◆ Exercise prompt ◆
Drop every picture, then transcribe the remaining data exactly.

◆ 3D scene scripts ◆
┄┄┄┄┄┄

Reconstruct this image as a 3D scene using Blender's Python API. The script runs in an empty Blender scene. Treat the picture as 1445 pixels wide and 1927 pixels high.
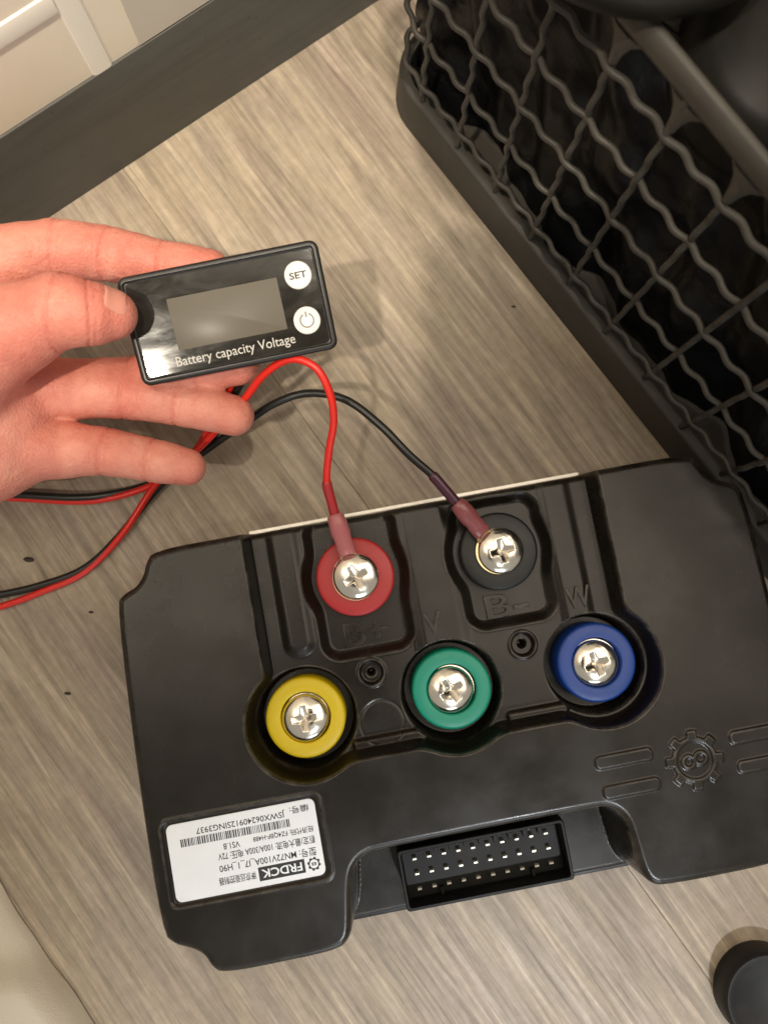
import bpy, bmesh, math, random
import numpy as np
random.seed(7); rng = np.random.default_rng(7)
S = bpy.context.scene
COL = S.collection
MM = .001

# ------------------------------------------------------------------ camera
F_PX, CX, CY, CAM_H = 1448., 722.5, 963.5, .300
AX = math.atan((1100-CY)/F_PX); AY = -math.atan((CX-700)/F_PX)
_Rx = np.array([[1,0,0],[0,math.cos(AX),-math.sin(AX)],[0,math.sin(AX),math.cos(AX)]])
_Ry = np.array([[math.cos(AY),0,math.sin(AY)],[0,1,0],[-math.sin(AY),0,math.cos(AY)]])
ROT = _Ry @ _Rx
def ray(px, py): return ROT @ np.array([(px-CX)/F_PX, -(py-CY)/F_PX, -1.])
def at(px, py, z=0.):
    """the point of the place at height z (m) met by the line of sight of a photograph pixel"""
    d = ray(px, py); t = (z-CAM_H)/d[2]
    return np.array([d[0]*t, d[1]*t, z])
cd = bpy.data.cameras.new("camera"); cam = bpy.data.objects.new("camera", cd); COL.objects.link(cam)
cam.location = (0, 0, CAM_H); cam.rotation_mode = 'XYZ'
import mathutils
cam.rotation_euler = mathutils.Matrix(ROT.tolist()).to_euler()
cd.sensor_width = 36.; cd.sensor_fit = 'AUTO'; cd.lens = F_PX/1927*36
cd.clip_start = .005; cd.clip_end = 50
cd.dof.use_dof = True; cd.dof.focus_distance = .258; cd.dof.aperture_fstop = 11
S.camera = cam

# ------------------------------------------------------------------ light
W = bpy.data.worlds.new("World"); S.world = W; W.use_nodes = True
bg = W.node_tree.nodes["Background"]; bg.inputs[0].default_value = (1, .92, .80, 1); bg.inputs[1].default_value = .37
def lamp(name, loc, target, size, power, col):
    l = bpy.data.lights.new(name, 'AREA'); l.shape = 'DISK'; l.size = size; l.energy = power; l.color = col
    o = bpy.data.objects.new(name, l); COL.objects.link(o); o.location = loc
    o.rotation_euler = (mathutils.Vector(target)-mathutils.Vector(loc)).to_track_quat('-Z', 'Y').to_euler()
    return o
panel = lamp("ceiling_fill", (.50, 1.02, 1.9), (.50, 1.02, 0), 2.6, 54, (1, .86, .68)); panel.data.shape = 'SQUARE'  # broad lamp added for sheen on the case, in place of the lit ceiling
def spot(name, loc, target, power, deg, blend, rad, col):
    l = bpy.data.lights.new(name, 'SPOT'); l.energy = power; l.color = col; l.shadow_soft_size = rad
    l.spot_size = math.radians(deg); l.spot_blend = blend
    o = bpy.data.objects.new(name, l); COL.objects.link(o); o.location = loc
    o.rotation_euler = (mathutils.Vector(target)-mathutils.Vector(loc)).to_track_quat('-Z', 'Y').to_euler()
spot("warm_downlight", (-.42, -.50, 1.75), (-.10, .455, 0), 94, 24.5, .36, .030, (1, .89, .73))
spot("upper_floor_fill", (.10, -.12, 1.85), (-.10, .455, 0), 94, 24.5, .42, .036, (1, .89, .73))  # added spot: lifts the upper floor and softens the meter's shadow
spot("cool_downlight", (.36, -.90, 1.35), (.09, -.245, 0), 48, 18, .5, .03, (.93, .96, 1))
wl_ = lamp("edge_highlight_fill", (.25, -1.15, .50), (0, -.05, 0), .5, 3.2, (.80, .90, 1)); wl_.data.shape = 'SQUARE'  # added low cool lamp for highlights along the cover's edges, no window there
S.view_settings.view_transform = 'Standard'; S.view_settings.look = 'None'
S.view_settings.exposure = 0; S.view_settings.gamma = 1

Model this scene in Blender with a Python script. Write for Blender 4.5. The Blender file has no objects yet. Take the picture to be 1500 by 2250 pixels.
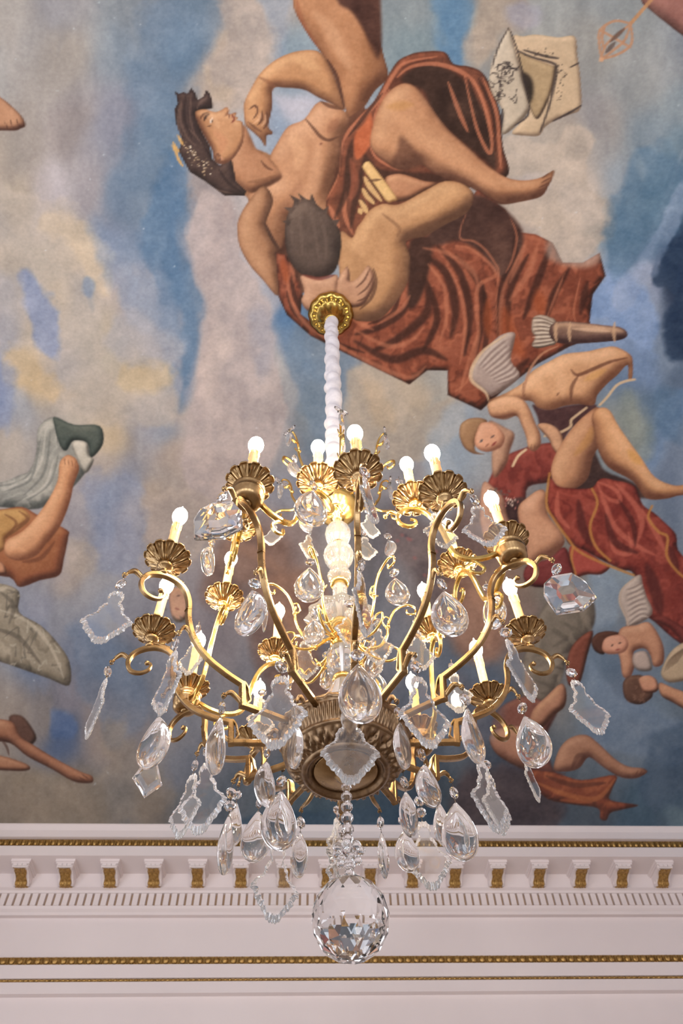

┄┄┄┄┄┄

◆ The output ◆
Reconstruct this image as a 3D scene using Blender's Python API. The script runs in an empty Blender scene. Treat the picture as 1445 pixels wide and 1927 pixels high.
import bpy, bmesh, math, random
import numpy as np
random.seed(7); rng = np.random.default_rng(7)
S = bpy.context.scene
COL = S.collection
MM = .001

# ------------------------------------------------------------------ camera
F_PX, CX, CY, CAM_H = 1448., 722.5, 963.5, .300
AX = math.atan((1100-CY)/F_PX); AY = -math.atan((CX-700)/F_PX)
_Rx = np.array([[1,0,0],[0,math.cos(AX),-math.sin(AX)],[0,math.sin(AX),math.cos(AX)]])
_Ry = np.array([[math.cos(AY),0,math.sin(AY)],[0,1,0],[-math.sin(AY),0,math.cos(AY)]])
ROT = _Ry @ _Rx
def ray(px, py): return ROT @ np.array([(px-CX)/F_PX, -(py-CY)/F_PX, -1.])
def at(px, py, z=0.):
    """the point of the place at height z (m) met by the line of sight of a photograph pixel"""
    d = ray(px, py); t = (z-CAM_H)/d[2]
    return np.array([d[0]*t, d[1]*t, z])
cd = bpy.data.cameras.new("camera"); cam = bpy.data.objects.new("camera", cd); COL.objects.link(cam)
cam.location = (0, 0, CAM_H); cam.rotation_mode = 'XYZ'
import mathutils
cam.rotation_euler = mathutils.Matrix(ROT.tolist()).to_euler()
cd.sensor_width = 36.; cd.sensor_fit = 'AUTO'; cd.lens = F_PX/1927*36
cd.clip_start = .005; cd.clip_end = 50
cd.dof.use_dof = True; cd.dof.focus_distance = .258; cd.dof.aperture_fstop = 11
S.camera = cam

# ------------------------------------------------------------------ light
W = bpy.data.worlds.new("World"); S.world = W; W.use_nodes = True
bg = W.node_tree.nodes["Background"]; bg.inputs[0].default_value = (1, .92, .80, 1); bg.inputs[1].default_value = .37
def lamp(name, loc, target, size, power, col):
    l = bpy.data.lights.new(name, 'AREA'); l.shape = 'DISK'; l.size = size; l.energy = power; l.color = col
    o = bpy.data.objects.new(name, l); COL.objects.link(o); o.location = loc
    o.rotation_euler = (mathutils.Vector(target)-mathutils.Vector(loc)).to_track_quat('-Z', 'Y').to_euler()
    return o
panel = lamp("ceiling_fill", (.50, 1.02, 1.9), (.50, 1.02, 0), 2.6, 54, (1, .86, .68)); panel.data.shape = 'SQUARE'  # broad lamp added for sheen on the case, in place of the lit ceiling
def spot(name, loc, target, power, deg, blend, rad, col):
    l = bpy.data.lights.new(name, 'SPOT'); l.energy = power; l.color = col; l.shadow_soft_size = rad
    l.spot_size = math.radians(deg); l.spot_blend = blend
    o = bpy.data.objects.new(name, l); COL.objects.link(o); o.location = loc
    o.rotation_euler = (mathutils.Vector(target)-mathutils.Vector(loc)).to_track_quat('-Z', 'Y').to_euler()
spot("warm_downlight", (-.42, -.50, 1.75), (-.10, .455, 0), 94, 24.5, .36, .030, (1, .89, .73))
spot("upper_floor_fill", (.10, -.12, 1.85), (-.10, .455, 0), 94, 24.5, .42, .036, (1, .89, .73))  # added spot: lifts the upper floor and softens the meter's shadow
spot("cool_downlight", (.36, -.90, 1.35), (.09, -.245, 0), 48, 18, .5, .03, (.93, .96, 1))
wl_ = lamp("edge_highlight_fill", (.25, -1.15, .50), (0, -.05, 0), .5, 3.2, (.80, .90, 1)); wl_.data.shape = 'SQUARE'  # added low cool lamp for highlights along the cover's edges, no window there
S.view_settings.view_transform = 'Standard'; S.view_settings.look = 'None'
S.view_settings.exposure = 0; S.view_settings.gamma = 1

Model this scene in Blender with a Python script. Write for Blender 4.5. The Blender file has no objects yet. Take the picture to be 1500 by 2250 pixels.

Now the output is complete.